### Short problem
Images should be left out, and everything else in the listing reproduced exactly.

+++ Given information +++

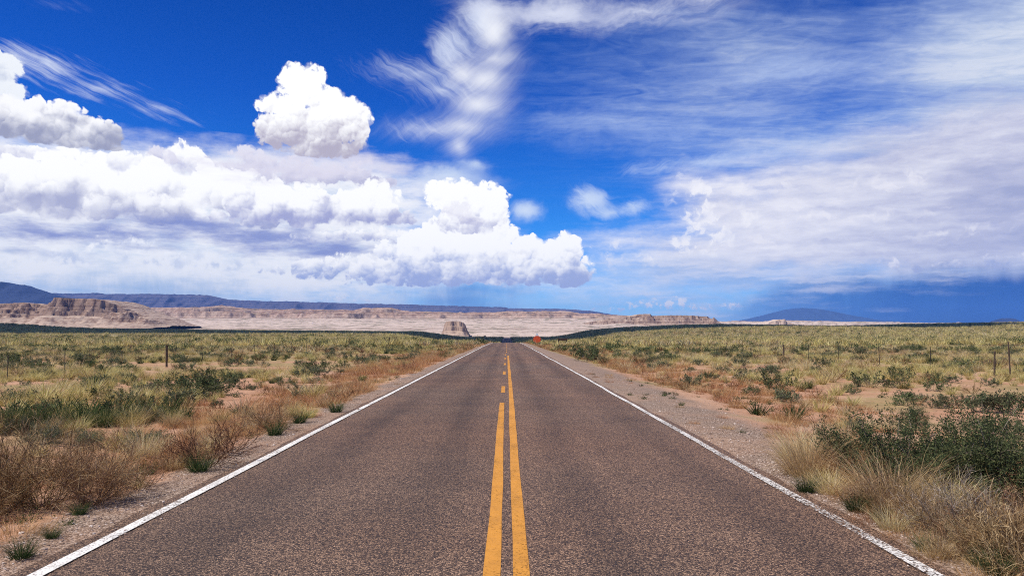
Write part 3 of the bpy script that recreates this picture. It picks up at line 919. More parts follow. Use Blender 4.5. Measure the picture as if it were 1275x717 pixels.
def mountains(name, px, rows, r, depth, mat, seed, cols=500, rough=1.0, low=398, peak=.45):
    pxs = np.linspace(px[0], px[-1], cols)
    tt = np.linspace(0, 1, 60)
    PX, T = np.meshgrid(pxs, tt)
    RR = r + (T - peak) * depth
    X = polar(PX, r)
    crest = (HORIZON - np.interp(PX, px, rows)) / FPX * r
    base = (HORIZON - low) / FPX * r - 120
    rid = np.abs(fbm(X / (depth * .16), RR / (depth * .5), 4, seed))
    prof = np.where(T < peak, sstep(0, 1, T / peak) ** .8, 1 - sstep(0, 1, (T - peak) / (1 - peak)))
    cut = 1 - rid * .9 * rough * np.clip(np.minimum(T / peak, 1) * (1 - np.minimum(T / peak, 1)) * 4, 0, 1)
    Z = base + (crest - base) * prof * cut
    Z += fbm(X / (depth * .02), RR / (depth * .02), 3, seed + 3) * depth * .003
    return link(name, grid_mesh(name, X, RR, Z), mat, kind="structure")
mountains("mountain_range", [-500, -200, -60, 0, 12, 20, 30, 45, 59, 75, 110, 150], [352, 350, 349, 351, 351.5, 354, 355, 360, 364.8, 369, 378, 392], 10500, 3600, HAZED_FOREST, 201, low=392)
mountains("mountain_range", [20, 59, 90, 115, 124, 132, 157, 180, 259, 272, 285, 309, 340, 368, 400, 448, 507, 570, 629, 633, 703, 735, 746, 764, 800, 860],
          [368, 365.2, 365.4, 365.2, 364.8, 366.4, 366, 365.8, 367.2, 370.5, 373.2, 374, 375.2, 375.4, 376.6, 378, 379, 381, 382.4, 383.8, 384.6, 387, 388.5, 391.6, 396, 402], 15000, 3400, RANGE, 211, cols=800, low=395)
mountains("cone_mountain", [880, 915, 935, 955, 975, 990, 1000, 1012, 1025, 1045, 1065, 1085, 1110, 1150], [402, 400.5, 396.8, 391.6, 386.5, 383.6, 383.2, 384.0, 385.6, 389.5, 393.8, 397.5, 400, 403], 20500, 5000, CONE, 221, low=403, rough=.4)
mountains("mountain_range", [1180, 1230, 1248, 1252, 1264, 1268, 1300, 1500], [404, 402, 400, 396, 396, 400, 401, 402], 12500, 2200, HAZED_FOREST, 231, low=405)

# ---- clouds overhead: their shade lies in bands across the plain
def cloud_mat():
    m, g = new_mat("cloud_white")
    finish(g, (.86, .87, .90), 1.0, spec=0)
    return m
CLOUD = cloud_mat()
def cloud(spot, size, seed, height=1450.0):
    """A heap of vapour whose shade falls on ground point `spot`."""
    k = height / math.tan(SUN_EL)
    cx = spot[0] + k * math.sin(SUN_AZ); cy = spot[1] + k * math.cos(SUN_AZ)
    bm = bmesh.new()
    bmesh.ops.create_icosphere(bm, subdivisions=5, radius=1.0)
    for v in bm.verts:
        n = v.co.copy()
        lump = mnoise.fractal(n * 1.6 + Vector((seed, 0, 0)), .7, 2.1, 5)
        fine = mnoise.fractal(n * 5 + Vector((0, seed, 0)), .7, 2.1, 3)
        k2 = 1 + lump * .42 + fine * .10
        v.co = Vector((n.x * size[0] * k2, n.y * size[1] * k2, (n.z if n.z > 0 else n.z * .25) * size[2] * k2))
    me = bpy.data.meshes.new("cloud")
    bm.to_mesh(me); bm.free()
    me.polygons.foreach_set("use_smooth", np.ones(len(me.polygons), bool))
    o = link("cloud", me, CLOUD, kind="structure")
    o.location = (cx, cy, height)
    return o
cloud((-330, 820), (300, 200, 90), 1.0)
cloud((-40, 900), (170, 210, 80), 5.0)
cloud((300, 1040), (330, 190, 90), 9.0)
cloud((-800, 980), (300, 190, 90), 13.0)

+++

### Answer to the problem
Write part 3 of the bpy script that recreates this picture. It picks up at line 919. More parts follow. Use Blender 4.5. Measure the picture as if it were 1275x717 pixels.
def mountains(name, px, rows, r, depth, mat, seed, cols=500, rough=1.0, low=398, peak=.45):
    pxs = np.linspace(px[0], px[-1], cols)
    tt = np.linspace(0, 1, 60)
    PX, T = np.meshgrid(pxs, tt)
    RR = r + (T - peak) * depth
    X = polar(PX, r)
    crest = (HORIZON - np.interp(PX, px, rows)) / FPX * r
    base = (HORIZON - low) / FPX * r - 120
    rid = np.abs(fbm(X / (depth * .16), RR / (depth * .5), 4, seed))
    prof = np.where(T < peak, sstep(0, 1, T / peak) ** .8, 1 - sstep(0, 1, (T - peak) / (1 - peak)))
    cut = 1 - rid * .9 * rough * np.clip(np.minimum(T / peak, 1) * (1 - np.minimum(T / peak, 1)) * 4, 0, 1)
    Z = base + (crest - base) * prof * cut
    Z += fbm(X / (depth * .02), RR / (depth * .02), 3, seed + 3) * depth * .003
    return link(name, grid_mesh(name, X, RR, Z), mat, kind="structure")
mountains("mountain_range", [-500, -200, -60, 0, 12, 20, 30, 45, 59, 75, 110, 150], [352, 350, 349, 351, 351.5, 354, 355, 360, 364.8, 369, 378, 392], 10500, 3600, HAZED_FOREST, 201, low=392)
mountains("mountain_range", [20, 59, 90, 115, 124, 132, 157, 180, 259, 272, 285, 309, 340, 368, 400, 448, 507, 570, 629, 633, 703, 735, 746, 764, 800, 860],
          [368, 365.2, 365.4, 365.2, 364.8, 366.4, 366, 365.8, 367.2, 370.5, 373.2, 374, 375.2, 375.4, 376.6, 378, 379, 381, 382.4, 383.8, 384.6, 387, 388.5, 391.6, 396, 402], 15000, 3400, RANGE, 211, cols=800, low=395)
mountains("cone_mountain", [880, 915, 935, 955, 975, 990, 1000, 1012, 1025, 1045, 1065, 1085, 1110, 1150], [402, 400.5, 396.8, 391.6, 386.5, 383.6, 383.2, 384.0, 385.6, 389.5, 393.8, 397.5, 400, 403], 20500, 5000, CONE, 221, low=403, rough=.4)
mountains("mountain_range", [1180, 1230, 1248, 1252, 1264, 1268, 1300, 1500], [404, 402, 400, 396, 396, 400, 401, 402], 12500, 2200, HAZED_FOREST, 231, low=405)

# ---- clouds overhead: their shade lies in bands across the plain
def cloud_mat():
    m, g = new_mat("cloud_white")
    finish(g, (.86, .87, .90), 1.0, spec=0)
    return m
CLOUD = cloud_mat()
def cloud(spot, size, seed, height=1450.0):
    """A heap of vapour whose shade falls on ground point `spot`."""
    k = height / math.tan(SUN_EL)
    cx = spot[0] + k * math.sin(SUN_AZ); cy = spot[1] + k * math.cos(SUN_AZ)
    bm = bmesh.new()
    bmesh.ops.create_icosphere(bm, subdivisions=5, radius=1.0)
    for v in bm.verts:
        n = v.co.copy()
        lump = mnoise.fractal(n * 1.6 + Vector((seed, 0, 0)), .7, 2.1, 5)
        fine = mnoise.fractal(n * 5 + Vector((0, seed, 0)), .7, 2.1, 3)
        k2 = 1 + lump * .42 + fine * .10
        v.co = Vector((n.x * size[0] * k2, n.y * size[1] * k2, (n.z if n.z > 0 else n.z * .25) * size[2] * k2))
    me = bpy.data.meshes.new("cloud")
    bm.to_mesh(me); bm.free()
    me.polygons.foreach_set("use_smooth", np.ones(len(me.polygons), bool))
    o = link("cloud", me, CLOUD, kind="structure")
    o.location = (cx, cy, height)
    return o
cloud((-330, 820), (300, 200, 90), 1.0)
cloud((-40, 900), (170, 210, 80), 5.0)
cloud((300, 1040), (330, 190, 90), 9.0)
cloud((-800, 980), (300, 190, 90), 13.0)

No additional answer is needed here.